La CSO, dirigida por Järvi por medio de una gestualidad precisa y discreta, fue en sus manos un instrumento de extraordinario sonido, equilibrado en todas sus secciones y de gran ductibilidad. Dicho así, parece cosa sencilla, pero qué poco frecuente es tener la sensación -impagable, por otro lado- de percibir la perfecta integración de todos los componentes de una orquesta, su sintonía y equilibrio -algo parecido ocurre con las agrupaciones corales a capella-, conformando un todo orgánico, capaz de mostrarse, según se requiera, sutil, delicada, poderosa o enérgica.
Con semejantes mimbres, el rico colorido instrumental de la sinfonía -Shostakovich, como también Britten, fue un consumado maestro en el arte de la instrumentación-, la tremenda tensión de su lenguaje y, sobre todo, su corrosivo y casi omnipresente sentido del humor quedaron expuestos de forma extraordinaria (¿habrá alguien que haya relacionado a través de la cultura de la risa a Shostakovich con Mijail Bajtin, otra de las grandes víctimas del “padrecito”?).

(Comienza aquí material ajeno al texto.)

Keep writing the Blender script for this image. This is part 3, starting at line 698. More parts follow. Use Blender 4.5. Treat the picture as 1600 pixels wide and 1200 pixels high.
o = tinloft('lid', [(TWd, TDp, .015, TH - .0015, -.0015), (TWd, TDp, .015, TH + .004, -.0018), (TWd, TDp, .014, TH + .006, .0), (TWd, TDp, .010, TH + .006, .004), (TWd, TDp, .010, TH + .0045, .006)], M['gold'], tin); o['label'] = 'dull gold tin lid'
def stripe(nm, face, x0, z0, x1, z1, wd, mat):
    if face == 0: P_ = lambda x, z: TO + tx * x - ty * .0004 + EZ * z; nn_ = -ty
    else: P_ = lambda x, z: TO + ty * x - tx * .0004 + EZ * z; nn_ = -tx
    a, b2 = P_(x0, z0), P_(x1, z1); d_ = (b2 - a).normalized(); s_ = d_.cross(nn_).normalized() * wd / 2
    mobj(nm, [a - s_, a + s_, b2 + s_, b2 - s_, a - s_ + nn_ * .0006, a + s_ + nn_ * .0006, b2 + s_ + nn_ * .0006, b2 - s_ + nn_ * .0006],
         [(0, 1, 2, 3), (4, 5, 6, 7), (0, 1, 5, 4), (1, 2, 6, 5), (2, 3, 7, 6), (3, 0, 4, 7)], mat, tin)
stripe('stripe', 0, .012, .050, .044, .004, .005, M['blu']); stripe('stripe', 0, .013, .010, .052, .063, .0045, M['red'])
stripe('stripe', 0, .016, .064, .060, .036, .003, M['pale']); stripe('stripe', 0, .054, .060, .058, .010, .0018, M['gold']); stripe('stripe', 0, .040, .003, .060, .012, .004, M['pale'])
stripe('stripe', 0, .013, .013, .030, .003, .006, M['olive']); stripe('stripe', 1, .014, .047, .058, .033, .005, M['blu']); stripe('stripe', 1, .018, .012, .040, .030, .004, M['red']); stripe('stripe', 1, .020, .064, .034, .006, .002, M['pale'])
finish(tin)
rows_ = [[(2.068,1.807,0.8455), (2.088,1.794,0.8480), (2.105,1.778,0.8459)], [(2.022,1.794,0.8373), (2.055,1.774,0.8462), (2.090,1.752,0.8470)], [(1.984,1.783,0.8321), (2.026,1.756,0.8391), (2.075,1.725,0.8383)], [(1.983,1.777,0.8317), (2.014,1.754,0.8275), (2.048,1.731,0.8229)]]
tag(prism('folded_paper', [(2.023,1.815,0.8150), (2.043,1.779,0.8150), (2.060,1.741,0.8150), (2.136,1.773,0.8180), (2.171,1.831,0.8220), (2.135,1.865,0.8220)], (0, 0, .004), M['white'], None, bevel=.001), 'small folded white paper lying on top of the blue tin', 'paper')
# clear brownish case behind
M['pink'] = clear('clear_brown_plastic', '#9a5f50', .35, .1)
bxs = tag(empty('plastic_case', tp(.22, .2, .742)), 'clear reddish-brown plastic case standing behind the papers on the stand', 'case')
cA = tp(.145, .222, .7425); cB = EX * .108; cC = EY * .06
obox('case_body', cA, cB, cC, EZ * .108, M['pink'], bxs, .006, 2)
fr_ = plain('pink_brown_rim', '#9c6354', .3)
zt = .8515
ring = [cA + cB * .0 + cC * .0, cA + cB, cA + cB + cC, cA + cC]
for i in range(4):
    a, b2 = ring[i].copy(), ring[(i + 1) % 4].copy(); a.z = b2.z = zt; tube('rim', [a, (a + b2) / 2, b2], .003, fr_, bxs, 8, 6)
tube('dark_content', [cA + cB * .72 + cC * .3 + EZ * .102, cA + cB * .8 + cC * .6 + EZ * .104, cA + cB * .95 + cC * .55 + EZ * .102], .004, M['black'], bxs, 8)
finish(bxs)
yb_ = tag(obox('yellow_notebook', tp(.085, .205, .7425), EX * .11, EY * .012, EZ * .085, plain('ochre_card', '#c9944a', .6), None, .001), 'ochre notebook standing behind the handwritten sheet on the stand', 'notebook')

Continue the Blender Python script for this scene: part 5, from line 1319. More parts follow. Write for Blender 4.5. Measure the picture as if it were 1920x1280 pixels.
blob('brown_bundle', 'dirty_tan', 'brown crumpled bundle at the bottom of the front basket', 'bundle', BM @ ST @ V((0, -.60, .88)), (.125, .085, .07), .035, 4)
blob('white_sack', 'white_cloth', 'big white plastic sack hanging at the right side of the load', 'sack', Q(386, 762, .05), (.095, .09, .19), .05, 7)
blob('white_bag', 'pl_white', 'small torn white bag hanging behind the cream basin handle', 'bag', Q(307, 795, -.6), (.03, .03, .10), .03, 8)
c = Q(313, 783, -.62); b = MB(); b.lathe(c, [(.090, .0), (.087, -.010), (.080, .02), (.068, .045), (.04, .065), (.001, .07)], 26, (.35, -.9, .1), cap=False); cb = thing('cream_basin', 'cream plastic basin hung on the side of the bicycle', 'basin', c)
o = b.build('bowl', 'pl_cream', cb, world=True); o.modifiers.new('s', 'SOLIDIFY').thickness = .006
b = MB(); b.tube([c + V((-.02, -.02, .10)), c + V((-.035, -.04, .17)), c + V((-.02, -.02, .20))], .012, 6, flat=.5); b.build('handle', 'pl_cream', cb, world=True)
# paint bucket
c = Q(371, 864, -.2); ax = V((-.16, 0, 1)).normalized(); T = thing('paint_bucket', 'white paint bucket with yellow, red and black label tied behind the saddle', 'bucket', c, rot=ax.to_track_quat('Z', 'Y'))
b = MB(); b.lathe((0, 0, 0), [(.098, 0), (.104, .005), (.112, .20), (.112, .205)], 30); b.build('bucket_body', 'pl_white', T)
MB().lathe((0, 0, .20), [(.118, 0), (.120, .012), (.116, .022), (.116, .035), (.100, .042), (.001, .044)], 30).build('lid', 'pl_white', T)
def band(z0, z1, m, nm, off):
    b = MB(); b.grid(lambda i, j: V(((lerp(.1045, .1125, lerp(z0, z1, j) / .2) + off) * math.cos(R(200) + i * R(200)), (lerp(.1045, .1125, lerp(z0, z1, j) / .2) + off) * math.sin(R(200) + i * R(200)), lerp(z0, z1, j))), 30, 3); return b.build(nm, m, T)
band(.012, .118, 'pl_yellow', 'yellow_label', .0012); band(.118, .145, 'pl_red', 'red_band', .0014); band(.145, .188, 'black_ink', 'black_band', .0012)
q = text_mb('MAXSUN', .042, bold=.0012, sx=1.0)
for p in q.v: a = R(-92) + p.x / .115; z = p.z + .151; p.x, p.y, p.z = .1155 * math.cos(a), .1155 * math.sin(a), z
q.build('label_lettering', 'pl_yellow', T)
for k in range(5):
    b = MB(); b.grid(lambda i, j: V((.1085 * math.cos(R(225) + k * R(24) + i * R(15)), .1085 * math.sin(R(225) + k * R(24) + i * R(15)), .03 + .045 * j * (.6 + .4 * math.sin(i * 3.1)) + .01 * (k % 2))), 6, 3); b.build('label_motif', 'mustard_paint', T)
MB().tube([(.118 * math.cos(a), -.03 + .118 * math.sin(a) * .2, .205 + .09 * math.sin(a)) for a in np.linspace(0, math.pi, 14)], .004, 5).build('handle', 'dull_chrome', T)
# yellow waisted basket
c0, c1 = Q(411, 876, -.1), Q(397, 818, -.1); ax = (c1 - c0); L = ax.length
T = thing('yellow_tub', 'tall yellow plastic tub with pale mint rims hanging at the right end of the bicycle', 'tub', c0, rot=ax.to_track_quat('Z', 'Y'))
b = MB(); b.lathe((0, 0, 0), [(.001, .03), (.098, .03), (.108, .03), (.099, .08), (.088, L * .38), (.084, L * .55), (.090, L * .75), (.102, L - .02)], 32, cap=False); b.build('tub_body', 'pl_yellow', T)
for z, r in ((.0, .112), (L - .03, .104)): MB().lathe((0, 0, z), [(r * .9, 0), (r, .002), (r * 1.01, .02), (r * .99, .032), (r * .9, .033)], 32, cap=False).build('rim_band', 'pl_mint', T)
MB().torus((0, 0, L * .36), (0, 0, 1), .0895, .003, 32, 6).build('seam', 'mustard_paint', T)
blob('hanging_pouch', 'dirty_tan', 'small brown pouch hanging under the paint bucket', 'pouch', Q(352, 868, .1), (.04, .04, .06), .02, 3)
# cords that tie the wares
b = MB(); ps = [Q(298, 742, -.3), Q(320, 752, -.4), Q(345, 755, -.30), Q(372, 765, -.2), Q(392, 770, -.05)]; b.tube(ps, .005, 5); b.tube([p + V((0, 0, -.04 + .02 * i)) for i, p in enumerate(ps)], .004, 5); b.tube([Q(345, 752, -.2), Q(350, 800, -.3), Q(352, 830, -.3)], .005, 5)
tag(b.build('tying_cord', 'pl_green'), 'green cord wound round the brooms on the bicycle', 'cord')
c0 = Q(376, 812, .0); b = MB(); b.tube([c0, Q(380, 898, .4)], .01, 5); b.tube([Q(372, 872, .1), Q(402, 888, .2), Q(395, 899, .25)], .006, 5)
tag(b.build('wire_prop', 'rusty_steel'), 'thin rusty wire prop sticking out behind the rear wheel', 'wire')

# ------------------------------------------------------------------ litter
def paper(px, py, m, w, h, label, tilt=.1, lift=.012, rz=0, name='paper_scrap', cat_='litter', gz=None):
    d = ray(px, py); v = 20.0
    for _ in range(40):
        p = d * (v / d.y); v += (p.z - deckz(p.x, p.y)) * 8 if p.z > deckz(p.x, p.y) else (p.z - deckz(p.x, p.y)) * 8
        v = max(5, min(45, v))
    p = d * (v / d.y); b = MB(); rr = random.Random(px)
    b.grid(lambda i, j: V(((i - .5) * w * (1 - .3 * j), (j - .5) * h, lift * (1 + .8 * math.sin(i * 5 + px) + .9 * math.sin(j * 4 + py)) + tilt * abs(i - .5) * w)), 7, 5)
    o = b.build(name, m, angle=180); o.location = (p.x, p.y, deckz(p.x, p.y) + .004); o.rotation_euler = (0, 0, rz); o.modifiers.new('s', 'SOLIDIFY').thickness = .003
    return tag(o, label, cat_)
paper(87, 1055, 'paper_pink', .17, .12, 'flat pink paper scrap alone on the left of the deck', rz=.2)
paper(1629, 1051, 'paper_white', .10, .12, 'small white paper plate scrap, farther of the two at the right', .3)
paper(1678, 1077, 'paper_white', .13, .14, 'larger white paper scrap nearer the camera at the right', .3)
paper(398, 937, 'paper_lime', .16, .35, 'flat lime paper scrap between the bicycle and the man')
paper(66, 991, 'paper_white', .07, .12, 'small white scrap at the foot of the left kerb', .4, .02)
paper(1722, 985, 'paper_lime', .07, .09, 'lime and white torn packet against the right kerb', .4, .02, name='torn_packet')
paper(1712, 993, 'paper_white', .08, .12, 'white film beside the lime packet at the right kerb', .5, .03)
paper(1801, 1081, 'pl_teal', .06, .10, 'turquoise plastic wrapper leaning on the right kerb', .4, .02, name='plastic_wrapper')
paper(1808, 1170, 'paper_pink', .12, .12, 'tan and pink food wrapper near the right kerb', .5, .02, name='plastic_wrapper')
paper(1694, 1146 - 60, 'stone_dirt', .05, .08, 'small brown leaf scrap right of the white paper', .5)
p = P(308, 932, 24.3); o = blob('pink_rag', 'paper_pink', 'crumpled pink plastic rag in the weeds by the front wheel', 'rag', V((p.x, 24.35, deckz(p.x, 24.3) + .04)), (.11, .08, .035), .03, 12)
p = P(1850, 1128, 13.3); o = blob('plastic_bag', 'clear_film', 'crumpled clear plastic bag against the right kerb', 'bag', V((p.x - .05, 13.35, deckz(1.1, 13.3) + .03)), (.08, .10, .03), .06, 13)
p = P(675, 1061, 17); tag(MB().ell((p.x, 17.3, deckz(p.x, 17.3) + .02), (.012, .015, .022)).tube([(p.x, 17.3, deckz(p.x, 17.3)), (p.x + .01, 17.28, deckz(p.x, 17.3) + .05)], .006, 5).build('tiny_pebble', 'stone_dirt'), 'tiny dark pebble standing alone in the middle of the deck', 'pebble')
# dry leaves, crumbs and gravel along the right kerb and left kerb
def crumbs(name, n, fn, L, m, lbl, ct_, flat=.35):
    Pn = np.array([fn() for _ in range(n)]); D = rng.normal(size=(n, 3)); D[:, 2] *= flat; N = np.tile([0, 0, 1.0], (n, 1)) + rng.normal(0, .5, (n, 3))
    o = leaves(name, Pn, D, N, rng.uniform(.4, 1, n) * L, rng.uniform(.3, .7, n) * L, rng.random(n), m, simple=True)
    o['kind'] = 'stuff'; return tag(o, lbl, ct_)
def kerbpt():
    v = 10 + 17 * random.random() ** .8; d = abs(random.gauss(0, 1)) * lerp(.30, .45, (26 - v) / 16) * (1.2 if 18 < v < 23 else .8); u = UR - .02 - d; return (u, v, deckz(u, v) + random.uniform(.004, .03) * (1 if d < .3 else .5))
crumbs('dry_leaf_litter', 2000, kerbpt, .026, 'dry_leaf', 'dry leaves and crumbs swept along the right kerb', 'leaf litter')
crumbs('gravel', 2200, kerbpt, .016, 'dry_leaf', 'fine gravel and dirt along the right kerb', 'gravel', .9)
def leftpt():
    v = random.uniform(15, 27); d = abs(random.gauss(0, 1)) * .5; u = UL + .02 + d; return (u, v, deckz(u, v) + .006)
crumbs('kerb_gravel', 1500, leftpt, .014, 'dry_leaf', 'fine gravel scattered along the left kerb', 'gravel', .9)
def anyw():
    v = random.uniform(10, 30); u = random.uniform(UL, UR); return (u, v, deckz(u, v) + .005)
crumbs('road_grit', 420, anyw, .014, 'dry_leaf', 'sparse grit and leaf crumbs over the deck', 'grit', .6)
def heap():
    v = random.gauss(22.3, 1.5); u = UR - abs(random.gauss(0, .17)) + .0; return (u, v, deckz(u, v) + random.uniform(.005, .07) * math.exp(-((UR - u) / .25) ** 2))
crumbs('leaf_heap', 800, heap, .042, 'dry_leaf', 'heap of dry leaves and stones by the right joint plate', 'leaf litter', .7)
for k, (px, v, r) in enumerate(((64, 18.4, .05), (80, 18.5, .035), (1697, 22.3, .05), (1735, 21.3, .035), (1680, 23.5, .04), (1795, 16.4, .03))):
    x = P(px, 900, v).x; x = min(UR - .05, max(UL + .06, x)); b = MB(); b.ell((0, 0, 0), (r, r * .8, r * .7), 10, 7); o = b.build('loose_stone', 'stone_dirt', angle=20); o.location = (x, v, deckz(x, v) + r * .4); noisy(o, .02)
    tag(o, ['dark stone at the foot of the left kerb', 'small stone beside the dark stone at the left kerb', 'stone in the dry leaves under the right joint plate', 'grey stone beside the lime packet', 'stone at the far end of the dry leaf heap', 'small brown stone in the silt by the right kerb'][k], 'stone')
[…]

Al finalizar el concierto, ya en la calle, comencé a pensar que las dos grandes obras que habíamos acabado de escuchar se encontraban mucho más próximas de lo que en principio cabía suponer. Dándole vueltas al asunto, más tarde, y como en tantas otras ocasiones, tuve que darle la razón de nuevo al viejo Benjamin y reconocer que, ambas, eran, en efecto, documentos de la cultura, pero también de la barbarie.